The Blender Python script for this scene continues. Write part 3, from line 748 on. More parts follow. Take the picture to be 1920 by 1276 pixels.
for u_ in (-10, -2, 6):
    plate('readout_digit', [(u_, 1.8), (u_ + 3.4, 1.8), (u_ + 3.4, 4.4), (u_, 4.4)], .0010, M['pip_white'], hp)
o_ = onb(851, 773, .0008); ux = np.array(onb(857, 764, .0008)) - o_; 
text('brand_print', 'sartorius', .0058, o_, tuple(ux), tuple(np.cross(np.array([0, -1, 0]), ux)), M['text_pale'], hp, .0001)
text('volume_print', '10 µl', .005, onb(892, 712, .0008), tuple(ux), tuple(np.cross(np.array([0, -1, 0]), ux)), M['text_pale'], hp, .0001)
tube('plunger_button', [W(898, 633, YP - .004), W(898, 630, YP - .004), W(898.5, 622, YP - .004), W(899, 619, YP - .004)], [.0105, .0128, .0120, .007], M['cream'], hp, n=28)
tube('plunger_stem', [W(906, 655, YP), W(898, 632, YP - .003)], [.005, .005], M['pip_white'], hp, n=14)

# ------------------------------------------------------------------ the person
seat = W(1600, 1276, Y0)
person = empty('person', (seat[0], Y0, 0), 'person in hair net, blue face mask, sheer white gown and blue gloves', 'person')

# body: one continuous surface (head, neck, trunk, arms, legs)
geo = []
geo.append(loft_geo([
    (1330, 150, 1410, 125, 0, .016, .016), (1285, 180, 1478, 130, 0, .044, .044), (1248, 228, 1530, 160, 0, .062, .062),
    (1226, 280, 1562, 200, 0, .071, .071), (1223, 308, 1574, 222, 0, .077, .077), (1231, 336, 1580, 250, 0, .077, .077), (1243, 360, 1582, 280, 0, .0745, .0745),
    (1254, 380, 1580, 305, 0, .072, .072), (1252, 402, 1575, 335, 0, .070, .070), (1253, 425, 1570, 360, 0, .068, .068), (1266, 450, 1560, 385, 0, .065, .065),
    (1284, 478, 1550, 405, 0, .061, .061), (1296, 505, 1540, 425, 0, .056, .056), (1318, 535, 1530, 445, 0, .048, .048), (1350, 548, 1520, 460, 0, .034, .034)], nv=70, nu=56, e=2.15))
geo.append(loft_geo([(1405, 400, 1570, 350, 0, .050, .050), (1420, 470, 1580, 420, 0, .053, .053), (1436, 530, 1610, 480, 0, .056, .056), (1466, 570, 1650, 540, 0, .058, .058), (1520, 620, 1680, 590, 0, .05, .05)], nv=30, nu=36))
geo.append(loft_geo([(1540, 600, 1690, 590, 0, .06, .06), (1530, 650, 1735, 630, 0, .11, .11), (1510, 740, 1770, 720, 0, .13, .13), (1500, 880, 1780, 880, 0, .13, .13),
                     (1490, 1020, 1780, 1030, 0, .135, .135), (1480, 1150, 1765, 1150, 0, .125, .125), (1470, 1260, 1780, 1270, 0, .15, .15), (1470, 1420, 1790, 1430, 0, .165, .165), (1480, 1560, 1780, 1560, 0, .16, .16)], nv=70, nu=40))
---
WHAT THE EXERCISE ASKS: Write out every line of the material again, exactly as it reads.

FULL SOLUTION:
The Blender Python script for this scene continues. Write part 3, from line 748 on. More parts follow. Take the picture to be 1920 by 1276 pixels.
for u_ in (-10, -2, 6):
    plate('readout_digit', [(u_, 1.8), (u_ + 3.4, 1.8), (u_ + 3.4, 4.4), (u_, 4.4)], .0010, M['pip_white'], hp)
o_ = onb(851, 773, .0008); ux = np.array(onb(857, 764, .0008)) - o_; 
text('brand_print', 'sartorius', .0058, o_, tuple(ux), tuple(np.cross(np.array([0, -1, 0]), ux)), M['text_pale'], hp, .0001)
text('volume_print', '10 µl', .005, onb(892, 712, .0008), tuple(ux), tuple(np.cross(np.array([0, -1, 0]), ux)), M['text_pale'], hp, .0001)
tube('plunger_button', [W(898, 633, YP - .004), W(898, 630, YP - .004), W(898.5, 622, YP - .004), W(899, 619, YP - .004)], [.0105, .0128, .0120, .007], M['cream'], hp, n=28)
tube('plunger_stem', [W(906, 655, YP), W(898, 632, YP - .003)], [.005, .005], M['pip_white'], hp, n=14)

# ------------------------------------------------------------------ the person
seat = W(1600, 1276, Y0)
person = empty('person', (seat[0], Y0, 0), 'person in hair net, blue face mask, sheer white gown and blue gloves', 'person')

# body: one continuous surface (head, neck, trunk, arms, legs)
geo = []
geo.append(loft_geo([
    (1330, 150, 1410, 125, 0, .016, .016), (1285, 180, 1478, 130, 0, .044, .044), (1248, 228, 1530, 160, 0, .062, .062),
    (1226, 280, 1562, 200, 0, .071, .071), (1223, 308, 1574, 222, 0, .077, .077), (1231, 336, 1580, 250, 0, .077, .077), (1243, 360, 1582, 280, 0, .0745, .0745),
    (1254, 380, 1580, 305, 0, .072, .072), (1252, 402, 1575, 335, 0, .070, .070), (1253, 425, 1570, 360, 0, .068, .068), (1266, 450, 1560, 385, 0, .065, .065),
    (1284, 478, 1550, 405, 0, .061, .061), (1296, 505, 1540, 425, 0, .056, .056), (1318, 535, 1530, 445, 0, .048, .048), (1350, 548, 1520, 460, 0, .034, .034)], nv=70, nu=56, e=2.15))
geo.append(loft_geo([(1405, 400, 1570, 350, 0, .050, .050), (1420, 470, 1580, 420, 0, .053, .053), (1436, 530, 1610, 480, 0, .056, .056), (1466, 570, 1650, 540, 0, .058, .058), (1520, 620, 1680, 590, 0, .05, .05)], nv=30, nu=36))
geo.append(loft_geo([(1540, 600, 1690, 590, 0, .06, .06), (1530, 650, 1735, 630, 0, .11, .11), (1510, 740, 1770, 720, 0, .13, .13), (1500, 880, 1780, 880, 0, .13, .13),
                     (1490, 1020, 1780, 1030, 0, .135, .135), (1480, 1150, 1765, 1150, 0, .125, .125), (1470, 1260, 1780, 1270, 0, .15, .15), (1470, 1420, 1790, 1430, 0, .165, .165), (1480, 1560, 1780, 1560, 0, .16, .16)], nv=70, nu=40))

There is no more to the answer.